Thursday nights from 9 to 11, there's a complimentary buffet and ladies drink free. (I asked, "If you give away the food and the drink how do you make money?" The owner replied, "After 11, they keep drinking.") The build-your-own paella is also a good value: The basic dish of seasoned rice costs $8 per person for two or more, and you can add your choice of other ingredients, including shrimp, lobster, chicken and sausage for $2 to $4 per ingredient.

Stylish at Solera

The tapas at Solera, in downtown Minneapolis, reflect the restaurant's stature as one of the Twin Cities' most stylish and sophisticated dining spots: Portions tend to be smaller, flavors more delicate and prices a bit higher. I've never seen anything in a bodega in Spain that's quite as sophisticated as Solera's red pepper flan with avocado and baby greens, or poached foie gras with tomato chutney and sherry.

The tapas menu was recently reorganized into three sections: seasonal, traditional and tapas nuevas, "modern tapas inspired by the cuisines of Spain." Each section offers a tasting menu: eight different plates for $29 per person, available for two or more. It's probably a good value if you add up the a la carte prices, but I prefer the freedom to pick and choose. My favorites included the traditional mushrooms a la plancha with poached egg, a rich sherry-glazed pork belly with gigandes beans and morcillo, a pork blood sausage.

Solera offers reduced prices on drinks and tapas (as low as $2 a plate) during Happy Hour -- weekdays from 4:30 to 6 p.m., and again from 9 to 11 p.m. Sunday through Thursday, and 11 p.m. to 1 a.m. Friday and Saturday.

Rustic selection at El Meson

El Meson, five blocks south of La Bodega at 35th and Lyndale in Minneapolis, is one of my favorite neighborhood hangouts, but until recently I had never paid much attention to the tapas menu. Chef Hector Ruiz, who has worked at top local restaurants and trained at the three-star Lucas Carton in Paris, offers a rustic selection ranging from montaditos (miniature sandwiches of Serrano ham, roasted peppers and Majon cheese) to gambas al ajillo (shrimp in a garlicky white wine sauce).
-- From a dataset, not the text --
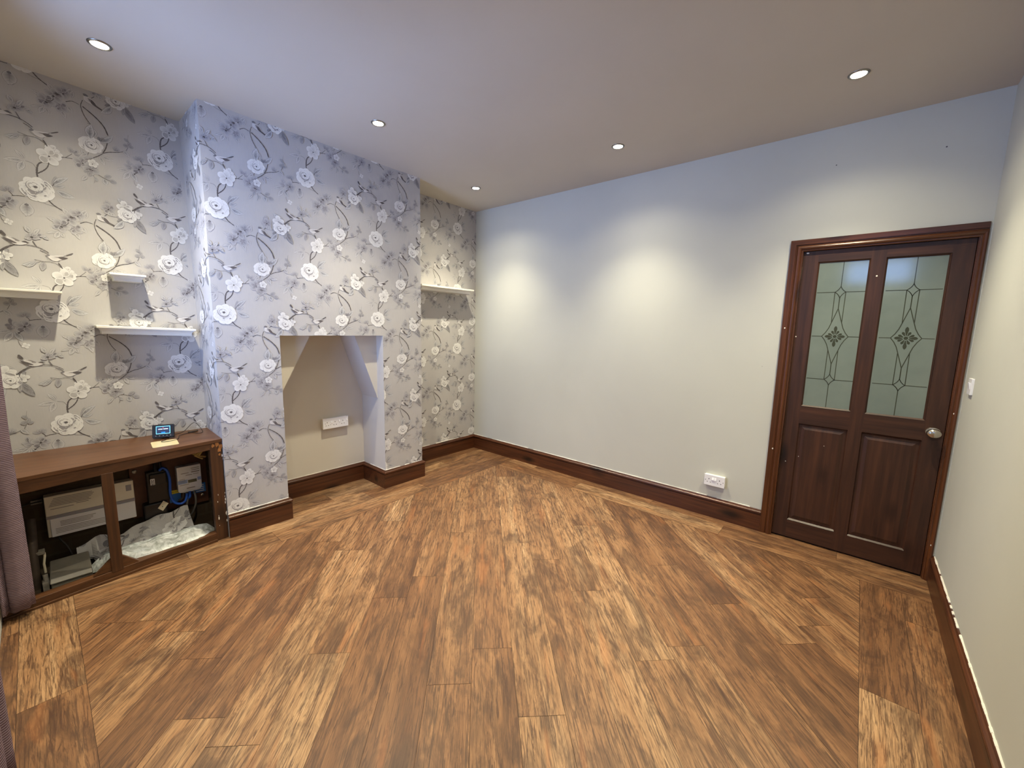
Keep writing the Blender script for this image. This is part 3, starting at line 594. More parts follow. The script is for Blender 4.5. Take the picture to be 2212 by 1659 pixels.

Be sure to try the chipirones: baby squid stuffed with scallop salad, served atop grilled bread, which soaks up a delicious sauce of saffron and lime butter. Other highlights include the cantapalitos, little grilled chorizo sausages tossed with artichoke hearts and onions, and the Serrano, asparagus wrapped in Serrano ham, with a goat cheese filling. Most plates are priced from $4.95 to $7.95. El Meson's wines by the bottle, mostly from Spain, Argentina and Chile, are half-priced Sunday through Thursday.

Unique choices at Babalu

The list of tapas at Babalu, the lively Latin restaurant and nightclub on North Washington in Minneapolis, is much more limited than at the other restaurants, but it offers some unique New World variations on the tapas theme, including grilled marlin tacos al pastor with a chile verde salsa, and platanos machos (sweet plantains stuffed with choice of queso fresco or black beans and bathed in a lively mole sauce). Also highly recommended are the almejas a la marinera, a cast-iron pot brimming with tender Manila clams in a garlicky white wine sauce. Happy Hour, Monday through Thursday from 5 to 7 p.m., features reduced prices on drinks, and selected appetizers for half-price.